TO DO →
Return the full material exactly.

MATERIAL →
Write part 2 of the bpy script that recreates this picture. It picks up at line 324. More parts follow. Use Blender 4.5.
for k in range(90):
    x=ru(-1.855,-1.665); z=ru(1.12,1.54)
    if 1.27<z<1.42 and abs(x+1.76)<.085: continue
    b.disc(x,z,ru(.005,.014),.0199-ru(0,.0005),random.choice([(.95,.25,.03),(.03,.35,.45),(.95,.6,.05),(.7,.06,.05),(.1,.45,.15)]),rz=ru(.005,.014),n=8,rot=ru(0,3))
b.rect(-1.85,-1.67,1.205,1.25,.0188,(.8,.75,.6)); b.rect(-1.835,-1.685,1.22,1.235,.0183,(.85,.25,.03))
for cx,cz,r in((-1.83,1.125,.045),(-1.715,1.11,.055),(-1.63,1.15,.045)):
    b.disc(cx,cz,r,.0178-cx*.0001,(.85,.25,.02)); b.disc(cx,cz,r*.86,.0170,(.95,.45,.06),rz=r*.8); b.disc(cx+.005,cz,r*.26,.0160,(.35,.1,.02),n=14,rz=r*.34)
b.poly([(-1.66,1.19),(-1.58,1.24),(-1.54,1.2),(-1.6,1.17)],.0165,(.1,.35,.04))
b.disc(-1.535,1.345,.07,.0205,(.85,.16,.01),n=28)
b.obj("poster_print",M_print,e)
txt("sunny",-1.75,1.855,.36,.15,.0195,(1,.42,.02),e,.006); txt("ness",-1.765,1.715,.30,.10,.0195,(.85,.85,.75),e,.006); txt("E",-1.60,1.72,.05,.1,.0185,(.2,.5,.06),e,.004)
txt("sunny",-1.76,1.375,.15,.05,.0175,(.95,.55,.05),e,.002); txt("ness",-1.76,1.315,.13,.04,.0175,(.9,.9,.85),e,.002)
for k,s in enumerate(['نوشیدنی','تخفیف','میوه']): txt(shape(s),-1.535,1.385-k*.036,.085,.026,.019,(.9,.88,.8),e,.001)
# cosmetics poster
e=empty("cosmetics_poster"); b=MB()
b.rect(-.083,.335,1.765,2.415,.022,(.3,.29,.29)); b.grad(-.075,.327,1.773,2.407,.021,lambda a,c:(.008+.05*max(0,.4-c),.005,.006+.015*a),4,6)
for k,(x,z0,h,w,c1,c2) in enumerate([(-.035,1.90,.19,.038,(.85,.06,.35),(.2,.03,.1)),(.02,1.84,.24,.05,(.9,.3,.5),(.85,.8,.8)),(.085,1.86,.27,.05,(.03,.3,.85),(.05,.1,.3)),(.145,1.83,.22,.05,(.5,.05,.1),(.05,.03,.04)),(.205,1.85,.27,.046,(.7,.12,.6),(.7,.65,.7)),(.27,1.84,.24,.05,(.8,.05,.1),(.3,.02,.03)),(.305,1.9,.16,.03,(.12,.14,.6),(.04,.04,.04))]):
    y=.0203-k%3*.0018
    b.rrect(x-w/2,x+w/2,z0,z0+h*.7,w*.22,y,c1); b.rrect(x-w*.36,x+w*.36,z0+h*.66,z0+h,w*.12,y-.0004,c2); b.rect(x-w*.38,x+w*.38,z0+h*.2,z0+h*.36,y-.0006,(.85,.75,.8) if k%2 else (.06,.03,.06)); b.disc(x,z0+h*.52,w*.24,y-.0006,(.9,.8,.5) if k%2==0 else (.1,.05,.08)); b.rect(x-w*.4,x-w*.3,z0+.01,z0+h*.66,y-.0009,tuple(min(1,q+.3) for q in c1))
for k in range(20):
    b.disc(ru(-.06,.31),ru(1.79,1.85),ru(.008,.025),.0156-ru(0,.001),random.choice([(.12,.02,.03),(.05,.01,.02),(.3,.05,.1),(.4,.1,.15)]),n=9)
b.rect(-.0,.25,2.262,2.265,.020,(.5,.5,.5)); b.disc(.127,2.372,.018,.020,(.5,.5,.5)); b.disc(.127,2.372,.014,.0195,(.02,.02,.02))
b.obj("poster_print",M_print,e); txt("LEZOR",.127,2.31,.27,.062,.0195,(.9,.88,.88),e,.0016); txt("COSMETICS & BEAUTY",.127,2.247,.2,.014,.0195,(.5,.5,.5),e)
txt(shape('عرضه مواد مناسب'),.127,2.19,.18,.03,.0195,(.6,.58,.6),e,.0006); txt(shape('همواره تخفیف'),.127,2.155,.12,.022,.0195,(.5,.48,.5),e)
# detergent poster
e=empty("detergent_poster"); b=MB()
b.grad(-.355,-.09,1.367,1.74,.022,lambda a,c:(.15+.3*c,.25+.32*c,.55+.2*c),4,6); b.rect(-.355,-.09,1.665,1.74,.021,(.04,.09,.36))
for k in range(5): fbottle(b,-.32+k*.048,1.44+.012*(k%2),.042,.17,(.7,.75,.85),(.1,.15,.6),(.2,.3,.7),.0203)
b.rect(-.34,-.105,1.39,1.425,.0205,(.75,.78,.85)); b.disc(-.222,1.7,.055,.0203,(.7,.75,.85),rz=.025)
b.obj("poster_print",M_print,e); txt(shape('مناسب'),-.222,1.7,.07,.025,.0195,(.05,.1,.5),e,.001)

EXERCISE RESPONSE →
Write part 2 of the bpy script that recreates this picture. It picks up at line 324. More parts follow. Use Blender 4.5.
for k in range(90):
    x=ru(-1.855,-1.665); z=ru(1.12,1.54)
    if 1.27<z<1.42 and abs(x+1.76)<.085: continue
    b.disc(x,z,ru(.005,.014),.0199-ru(0,.0005),random.choice([(.95,.25,.03),(.03,.35,.45),(.95,.6,.05),(.7,.06,.05),(.1,.45,.15)]),rz=ru(.005,.014),n=8,rot=ru(0,3))
b.rect(-1.85,-1.67,1.205,1.25,.0188,(.8,.75,.6)); b.rect(-1.835,-1.685,1.22,1.235,.0183,(.85,.25,.03))
for cx,cz,r in((-1.83,1.125,.045),(-1.715,1.11,.055),(-1.63,1.15,.045)):
    b.disc(cx,cz,r,.0178-cx*.0001,(.85,.25,.02)); b.disc(cx,cz,r*.86,.0170,(.95,.45,.06),rz=r*.8); b.disc(cx+.005,cz,r*.26,.0160,(.35,.1,.02),n=14,rz=r*.34)
b.poly([(-1.66,1.19),(-1.58,1.24),(-1.54,1.2),(-1.6,1.17)],.0165,(.1,.35,.04))
b.disc(-1.535,1.345,.07,.0205,(.85,.16,.01),n=28)
b.obj("poster_print",M_print,e)
txt("sunny",-1.75,1.855,.36,.15,.0195,(1,.42,.02),e,.006); txt("ness",-1.765,1.715,.30,.10,.0195,(.85,.85,.75),e,.006); txt("E",-1.60,1.72,.05,.1,.0185,(.2,.5,.06),e,.004)
txt("sunny",-1.76,1.375,.15,.05,.0175,(.95,.55,.05),e,.002); txt("ness",-1.76,1.315,.13,.04,.0175,(.9,.9,.85),e,.002)
for k,s in enumerate(['نوشیدنی','تخفیف','میوه']): txt(shape(s),-1.535,1.385-k*.036,.085,.026,.019,(.9,.88,.8),e,.001)
# cosmetics poster
e=empty("cosmetics_poster"); b=MB()
b.rect(-.083,.335,1.765,2.415,.022,(.3,.29,.29)); b.grad(-.075,.327,1.773,2.407,.021,lambda a,c:(.008+.05*max(0,.4-c),.005,.006+.015*a),4,6)
for k,(x,z0,h,w,c1,c2) in enumerate([(-.035,1.90,.19,.038,(.85,.06,.35),(.2,.03,.1)),(.02,1.84,.24,.05,(.9,.3,.5),(.85,.8,.8)),(.085,1.86,.27,.05,(.03,.3,.85),(.05,.1,.3)),(.145,1.83,.22,.05,(.5,.05,.1),(.05,.03,.04)),(.205,1.85,.27,.046,(.7,.12,.6),(.7,.65,.7)),(.27,1.84,.24,.05,(.8,.05,.1),(.3,.02,.03)),(.305,1.9,.16,.03,(.12,.14,.6),(.04,.04,.04))]):
    y=.0203-k%3*.0018
    b.rrect(x-w/2,x+w/2,z0,z0+h*.7,w*.22,y,c1); b.rrect(x-w*.36,x+w*.36,z0+h*.66,z0+h,w*.12,y-.0004,c2); b.rect(x-w*.38,x+w*.38,z0+h*.2,z0+h*.36,y-.0006,(.85,.75,.8) if k%2 else (.06,.03,.06)); b.disc(x,z0+h*.52,w*.24,y-.0006,(.9,.8,.5) if k%2==0 else (.1,.05,.08)); b.rect(x-w*.4,x-w*.3,z0+.01,z0+h*.66,y-.0009,tuple(min(1,q+.3) for q in c1))
for k in range(20):
    b.disc(ru(-.06,.31),ru(1.79,1.85),ru(.008,.025),.0156-ru(0,.001),random.choice([(.12,.02,.03),(.05,.01,.02),(.3,.05,.1),(.4,.1,.15)]),n=9)
b.rect(-.0,.25,2.262,2.265,.020,(.5,.5,.5)); b.disc(.127,2.372,.018,.020,(.5,.5,.5)); b.disc(.127,2.372,.014,.0195,(.02,.02,.02))
b.obj("poster_print",M_print,e); txt("LEZOR",.127,2.31,.27,.062,.0195,(.9,.88,.88),e,.0016); txt("COSMETICS & BEAUTY",.127,2.247,.2,.014,.0195,(.5,.5,.5),e)
txt(shape('عرضه مواد مناسب'),.127,2.19,.18,.03,.0195,(.6,.58,.6),e,.0006); txt(shape('همواره تخفیف'),.127,2.155,.12,.022,.0195,(.5,.48,.5),e)
# detergent poster
e=empty("detergent_poster"); b=MB()
b.grad(-.355,-.09,1.367,1.74,.022,lambda a,c:(.15+.3*c,.25+.32*c,.55+.2*c),4,6); b.rect(-.355,-.09,1.665,1.74,.021,(.04,.09,.36))
for k in range(5): fbottle(b,-.32+k*.048,1.44+.012*(k%2),.042,.17,(.7,.75,.85),(.1,.15,.6),(.2,.3,.7),.0203)
b.rect(-.34,-.105,1.39,1.425,.0205,(.75,.78,.85)); b.disc(-.222,1.7,.055,.0203,(.7,.75,.85),rz=.025)
b.obj("poster_print",M_print,e); txt(shape('مناسب'),-.222,1.7,.07,.025,.0195,(.05,.1,.5),e,.001)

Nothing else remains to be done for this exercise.